┌────────

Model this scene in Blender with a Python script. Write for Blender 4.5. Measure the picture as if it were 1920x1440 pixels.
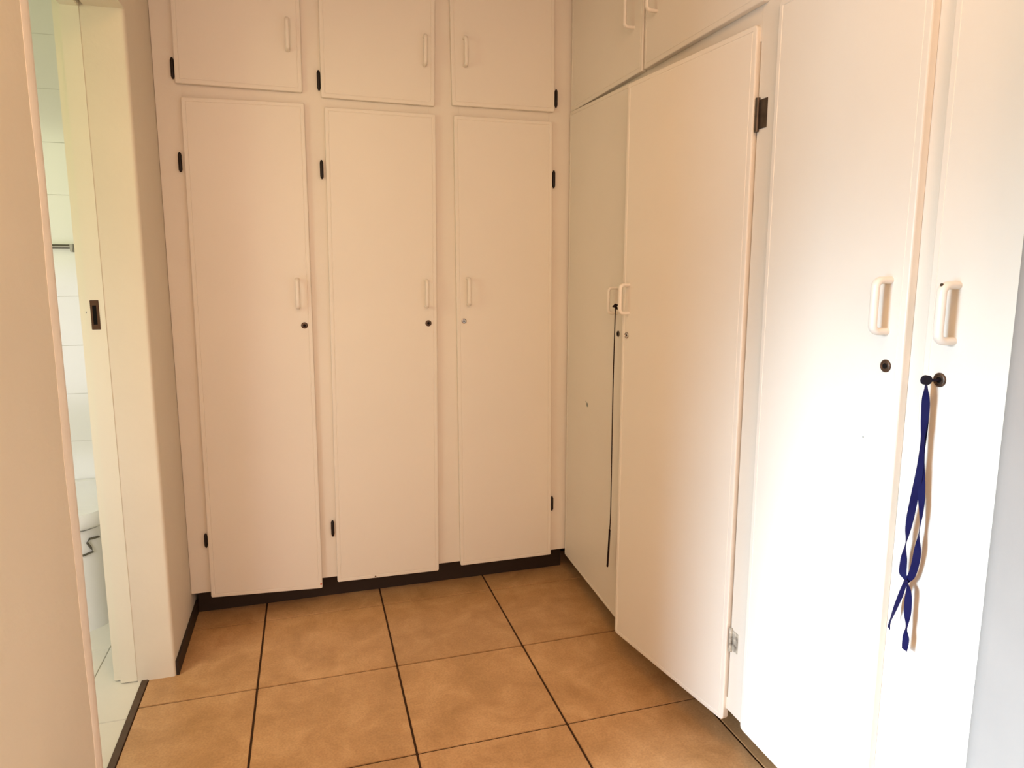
import bpy, bmesh, math, random
from mathutils import Vector, Matrix
random.seed(7)
for o in list(bpy.data.objects): bpy.data.objects.remove(o, do_unlink=True)
SC = bpy.context.scene; COL = SC.collection

# ------------------------------------------------------------------ camera
H = 1.3529
cd = bpy.data.cameras.new('camera'); cam = bpy.data.objects.new('camera', cd); COL.objects.link(cam)
yaw, pit, rol = map(math.radians, (16.7727, -8.5958, .0829))
f = Vector((math.sin(yaw)*math.cos(pit), math.cos(yaw)*math.cos(pit), math.sin(pit)))
r = Vector((math.cos(yaw), -math.sin(yaw), 0)); u = r.cross(f)
r2 = math.cos(rol)*r + math.sin(rol)*u; u2 = -math.sin(rol)*r + math.cos(rol)*u
M = Matrix((r2, u2, -f)).transposed().to_4x4(); M.translation = (0, 0, H)
cam.matrix_world = M
cd.sensor_fit = 'HORIZONTAL'; cd.sensor_width = 36; cd.lens = 36*1290.752/1920
cd.shift_x = -7.0036/1920; cd.shift_y = -24.8331/1920
cd.clip_start = .02; cd.clip_end = 60
SC.camera = cam

# ------------------------------------------------------------------ light and exposure
VS = SC.view_settings
SC.display_settings.display_device = 'sRGB'
VS.view_transform = 'Standard'; VS.look = 'None'; VS.gamma = 1; VS.use_curve_mapping = False
VS.exposure = 0.0
W = bpy.data.worlds.new('world'); SC.world = W; W.use_nodes = True
W.node_tree.nodes['Background'].inputs[0].default_value = (.75, .85, 1, 1)
W.node_tree.nodes['Background'].inputs[1].default_value = 1.0

def area(name, loc, direction, sx, sy, power, color, spread=180):
    l = bpy.data.lights.new(name, 'AREA'); l.shape = 'RECTANGLE'; l.size = sx; l.size_y = sy
    l.energy = power; l.color = color; l.spread = math.radians(spread)
    o = bpy.data.objects.new(name, l); COL.objects.link(o); o.location = loc
    o.rotation_euler = Vector(direction).to_track_quat('-Z', 'Y').to_euler()
    return o
# daylight through the glazed opening in the bedroom's left wall: a high bright beam slanting down, and blue sky light
area('daylight_beam', (-2.28, .50, 1.70), (1, .10, -.65), .7, .5, 41, (.72, .86, 1), 60)
area('daylight_sky', (-2.28, .50, .75), (1, .10, 0), .7, 1.4, 45, (.13, .63, 1))
# daylight in the bathroom
area('daylight_bathroom', (-1.7, 1.4, 1.75), (.40, 1, -.35), .8, .9, 12, (.98, 1, .62))
area('daylight_bathroom_low', (-1.5, 1.4, .9), (.1, 1, -.3), .8, .9, 6.5, (.92, .88, 1), 120)
# warm fill lights added behind the camera, and a weak one added overhead
area('fill_warm_behind', (-.35, -2.3, 1.35), (.12, 1, -.04), 1.7, 1.7, 27, (1, .66, .485))
area('fill_warm_behind_high', (-.3, -1.6, 2.15), (.1, 1, -.40), 1.2, 1.0, 27, (1, .62, .45))
area('fill_warm_overhead', (.25, .6, 2.5), (0, 0, -1), .5, .5, 13, (1, .54, .17))

# ------------------------------------------------------------------ materials
def mat(name, col, rough=.5, spec=.5, metal=0, var=.0, scale=3, bump=0, bscale=60, dirt=None):
    m = bpy.data.materials.new(name); m.use_nodes = True
    nt = m.node_tree; b = nt.nodes['Principled BSDF']
    b.inputs['Roughness'].default_value = rough; b.inputs['Metallic'].default_value = metal
    b.inputs['Specular IOR Level'].default_value = spec
    b.inputs['Base Color'].default_value = (*col, 1)
    tc = nt.nodes.new('ShaderNodeTexCoord')
    if var:
        n = nt.nodes.new('ShaderNodeTexNoise'); n.inputs['Scale'].default_value = scale; n.inputs['Detail'].default_value = 6
        nt.links.new(tc.outputs['Object'], n.inputs['Vector'])
        rp = nt.nodes.new('ShaderNodeValToRGB')
        rp.color_ramp.elements[0].position = .3; rp.color_ramp.elements[1].position = .7
        rp.color_ramp.elements[0].color = (*[c*(1-var) for c in col], 1)
        rp.color_ramp.elements[1].color = (*[min(1, c*(1+var)) for c in col], 1)
        if dirt: rp.color_ramp.elements[0].color = (*dirt, 1)
        nt.links.new(n.outputs['Fac'], rp.inputs['Fac']); nt.links.new(rp.outputs['Color'], b.inputs['Base Color'])
    if bump:
        n = nt.nodes.new('ShaderNodeTexNoise'); n.inputs['Scale'].default_value = bscale; n.inputs['Detail'].default_value = 4
        nt.links.new(tc.outputs['Object'], n.inputs['Vector'])
        bp = nt.nodes.new('ShaderNodeBump'); bp.inputs['Strength'].default_value = bump; bp.inputs['Distance'].default_value = .003
        nt.links.new(n.outputs['Fac'], bp.inputs['Height']); nt.links.new(bp.outputs['Normal'], b.inputs['Normal'])
    return m
PAINT = mat('cream_enamel', (.78, .725, .645), .42, .4, var=.02, scale=2.2, bump=.10, bscale=45)
FRAME = mat('cream_enamel_frame', (.76, .70, .615), .45, .4, var=.03, scale=2.5, bump=.15, bscale=60)
HAND = mat('painted_handle', (.78, .725, .65), .30, .5)
PLAST = mat('cream_wall_paint', (.74, .67, .55), .7, .3, var=.03, scale=3, bump=.35, bscale=35)
CORNER = mat('worn_gloss_corner', (.86, .79, .71), .4, .5, var=.06, scale=9, bump=.6, bscale=22)
JAMB = mat('door_frame_enamel', (.80, .75, .62), .4, .4, var=.02, bump=.1)
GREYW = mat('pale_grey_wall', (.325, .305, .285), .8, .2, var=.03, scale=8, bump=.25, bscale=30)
CEIL = mat('ceiling_white', (.78, .75, .70), .8, .2)
DARK = mat('dark_brown_skirting', (.030, .017, .010), .6, .3)
THRESH = mat('dark_threshold', (.085, .05, .028), .5, .4, var=.2, scale=20)
BLACK = mat('black_hinge', (.012, .006, .004), .5, .3)
BRONZE = mat('aged_hinge_metal', (.10, .075, .055), .4, .5, .7, var=.3, scale=40)
LOCKM = mat('brown_lock_metal', (.10, .062, .042), .35, .5, .6)
CHROME = mat('worn_chrome', (.50, .46, .42), .22, .5, .95)
HOLE = mat('keyhole_black', (.006, .005, .005), .8, .1)
INSIDE = mat('cupboard_inside', (.16, .11, .08), .8, .2)
GROUT = mat('dark_brown_grout', (.060, .030, .014), .9, .2, var=.15, scale=30)
WGROUT = mat('grey_grout', (.60, .60, .54), .9, .2)
WTILE = mat('white_wall_tile', (.80, .80, .75), .16, .5, var=.01)
WFLOOR = mat('offwhite_floor_tile', (.78, .76, .67), .35, .4, var=.03, scale=6)
SANI = mat('white_sanitary_enamel', (.90, .90, .88), .12, .6)
RIBBON = mat('navy_ribbon', (.003, .003, .050), .75, .2)
KEYP = mat('black_key', (.008, .005, .014), .7, .2)
CORD = mat('black_cord', (.016, .006, .006), .8, .2)
STEEL = mat('dull_dark_metal', (.17, .16, .13), .35, .5, .8)
CHIP = mat('bare_paint_chip', (.23, .27, .26), .7, .2)
RED = mat('red_paint_spot', (.55, .06, .02), .6, .2)
RUST = mat('brown_chip', (.16, .08, .03), .8, .2)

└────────

Set the listing down in full and exactly. Pictures within it should not appear in the copy.

Reply to the task:
Model this scene in Blender with a Python script. Write for Blender 4.5. Measure the picture as if it were 1920x1440 pixels.
import bpy, bmesh, math, random
from mathutils import Vector, Matrix
random.seed(7)
for o in list(bpy.data.objects): bpy.data.objects.remove(o, do_unlink=True)
SC = bpy.context.scene; COL = SC.collection

# ------------------------------------------------------------------ camera
H = 1.3529
cd = bpy.data.cameras.new('camera'); cam = bpy.data.objects.new('camera', cd); COL.objects.link(cam)
yaw, pit, rol = map(math.radians, (16.7727, -8.5958, .0829))
f = Vector((math.sin(yaw)*math.cos(pit), math.cos(yaw)*math.cos(pit), math.sin(pit)))
r = Vector((math.cos(yaw), -math.sin(yaw), 0)); u = r.cross(f)
r2 = math.cos(rol)*r + math.sin(rol)*u; u2 = -math.sin(rol)*r + math.cos(rol)*u
M = Matrix((r2, u2, -f)).transposed().to_4x4(); M.translation = (0, 0, H)
cam.matrix_world = M
cd.sensor_fit = 'HORIZONTAL'; cd.sensor_width = 36; cd.lens = 36*1290.752/1920
cd.shift_x = -7.0036/1920; cd.shift_y = -24.8331/1920
cd.clip_start = .02; cd.clip_end = 60
SC.camera = cam

# ------------------------------------------------------------------ light and exposure
VS = SC.view_settings
SC.display_settings.display_device = 'sRGB'
VS.view_transform = 'Standard'; VS.look = 'None'; VS.gamma = 1; VS.use_curve_mapping = False
VS.exposure = 0.0
W = bpy.data.worlds.new('world'); SC.world = W; W.use_nodes = True
W.node_tree.nodes['Background'].inputs[0].default_value = (.75, .85, 1, 1)
W.node_tree.nodes['Background'].inputs[1].default_value = 1.0

def area(name, loc, direction, sx, sy, power, color, spread=180):
    l = bpy.data.lights.new(name, 'AREA'); l.shape = 'RECTANGLE'; l.size = sx; l.size_y = sy
    l.energy = power; l.color = color; l.spread = math.radians(spread)
    o = bpy.data.objects.new(name, l); COL.objects.link(o); o.location = loc
    o.rotation_euler = Vector(direction).to_track_quat('-Z', 'Y').to_euler()
    return o
# daylight through the glazed opening in the bedroom's left wall: a high bright beam slanting down, and blue sky light
area('daylight_beam', (-2.28, .50, 1.70), (1, .10, -.65), .7, .5, 41, (.72, .86, 1), 60)
area('daylight_sky', (-2.28, .50, .75), (1, .10, 0), .7, 1.4, 45, (.13, .63, 1))
# daylight in the bathroom
area('daylight_bathroom', (-1.7, 1.4, 1.75), (.40, 1, -.35), .8, .9, 12, (.98, 1, .62))
area('daylight_bathroom_low', (-1.5, 1.4, .9), (.1, 1, -.3), .8, .9, 6.5, (.92, .88, 1), 120)
# warm fill lights added behind the camera, and a weak one added overhead
area('fill_warm_behind', (-.35, -2.3, 1.35), (.12, 1, -.04), 1.7, 1.7, 27, (1, .66, .485))
area('fill_warm_behind_high', (-.3, -1.6, 2.15), (.1, 1, -.40), 1.2, 1.0, 27, (1, .62, .45))
area('fill_warm_overhead', (.25, .6, 2.5), (0, 0, -1), .5, .5, 13, (1, .54, .17))

# ------------------------------------------------------------------ materials
def mat(name, col, rough=.5, spec=.5, metal=0, var=.0, scale=3, bump=0, bscale=60, dirt=None):
    m = bpy.data.materials.new(name); m.use_nodes = True
    nt = m.node_tree; b = nt.nodes['Principled BSDF']
    b.inputs['Roughness'].default_value = rough; b.inputs['Metallic'].default_value = metal
    b.inputs['Specular IOR Level'].default_value = spec
    b.inputs['Base Color'].default_value = (*col, 1)
    tc = nt.nodes.new('ShaderNodeTexCoord')
    if var:
        n = nt.nodes.new('ShaderNodeTexNoise'); n.inputs['Scale'].default_value = scale; n.inputs['Detail'].default_value = 6
        nt.links.new(tc.outputs['Object'], n.inputs['Vector'])
        rp = nt.nodes.new('ShaderNodeValToRGB')
        rp.color_ramp.elements[0].position = .3; rp.color_ramp.elements[1].position = .7
        rp.color_ramp.elements[0].color = (*[c*(1-var) for c in col], 1)
        rp.color_ramp.elements[1].color = (*[min(1, c*(1+var)) for c in col], 1)
        if dirt: rp.color_ramp.elements[0].color = (*dirt, 1)
        nt.links.new(n.outputs['Fac'], rp.inputs['Fac']); nt.links.new(rp.outputs['Color'], b.inputs['Base Color'])
    if bump:
        n = nt.nodes.new('ShaderNodeTexNoise'); n.inputs['Scale'].default_value = bscale; n.inputs['Detail'].default_value = 4
        nt.links.new(tc.outputs['Object'], n.inputs['Vector'])
        bp = nt.nodes.new('ShaderNodeBump'); bp.inputs['Strength'].default_value = bump; bp.inputs['Distance'].default_value = .003
        nt.links.new(n.outputs['Fac'], bp.inputs['Height']); nt.links.new(bp.outputs['Normal'], b.inputs['Normal'])
    return m
PAINT = mat('cream_enamel', (.78, .725, .645), .42, .4, var=.02, scale=2.2, bump=.10, bscale=45)
FRAME = mat('cream_enamel_frame', (.76, .70, .615), .45, .4, var=.03, scale=2.5, bump=.15, bscale=60)
HAND = mat('painted_handle', (.78, .725, .65), .30, .5)
PLAST = mat('cream_wall_paint', (.74, .67, .55), .7, .3, var=.03, scale=3, bump=.35, bscale=35)
CORNER = mat('worn_gloss_corner', (.86, .79, .71), .4, .5, var=.06, scale=9, bump=.6, bscale=22)
JAMB = mat('door_frame_enamel', (.80, .75, .62), .4, .4, var=.02, bump=.1)
GREYW = mat('pale_grey_wall', (.325, .305, .285), .8, .2, var=.03, scale=8, bump=.25, bscale=30)
CEIL = mat('ceiling_white', (.78, .75, .70), .8, .2)
DARK = mat('dark_brown_skirting', (.030, .017, .010), .6, .3)
THRESH = mat('dark_threshold', (.085, .05, .028), .5, .4, var=.2, scale=20)
BLACK = mat('black_hinge', (.012, .006, .004), .5, .3)
BRONZE = mat('aged_hinge_metal', (.10, .075, .055), .4, .5, .7, var=.3, scale=40)
LOCKM = mat('brown_lock_metal', (.10, .062, .042), .35, .5, .6)
CHROME = mat('worn_chrome', (.50, .46, .42), .22, .5, .95)
HOLE = mat('keyhole_black', (.006, .005, .005), .8, .1)
INSIDE = mat('cupboard_inside', (.16, .11, .08), .8, .2)
GROUT = mat('dark_brown_grout', (.060, .030, .014), .9, .2, var=.15, scale=30)
WGROUT = mat('grey_grout', (.60, .60, .54), .9, .2)
WTILE = mat('white_wall_tile', (.80, .80, .75), .16, .5, var=.01)
WFLOOR = mat('offwhite_floor_tile', (.78, .76, .67), .35, .4, var=.03, scale=6)
SANI = mat('white_sanitary_enamel', (.90, .90, .88), .12, .6)
RIBBON = mat('navy_ribbon', (.003, .003, .050), .75, .2)
KEYP = mat('black_key', (.008, .005, .014), .7, .2)
CORD = mat('black_cord', (.016, .006, .006), .8, .2)
STEEL = mat('dull_dark_metal', (.17, .16, .13), .35, .5, .8)
CHIP = mat('bare_paint_chip', (.23, .27, .26), .7, .2)
RED = mat('red_paint_spot', (.55, .06, .02), .6, .2)
RUST = mat('brown_chip', (.16, .08, .03), .8, .2)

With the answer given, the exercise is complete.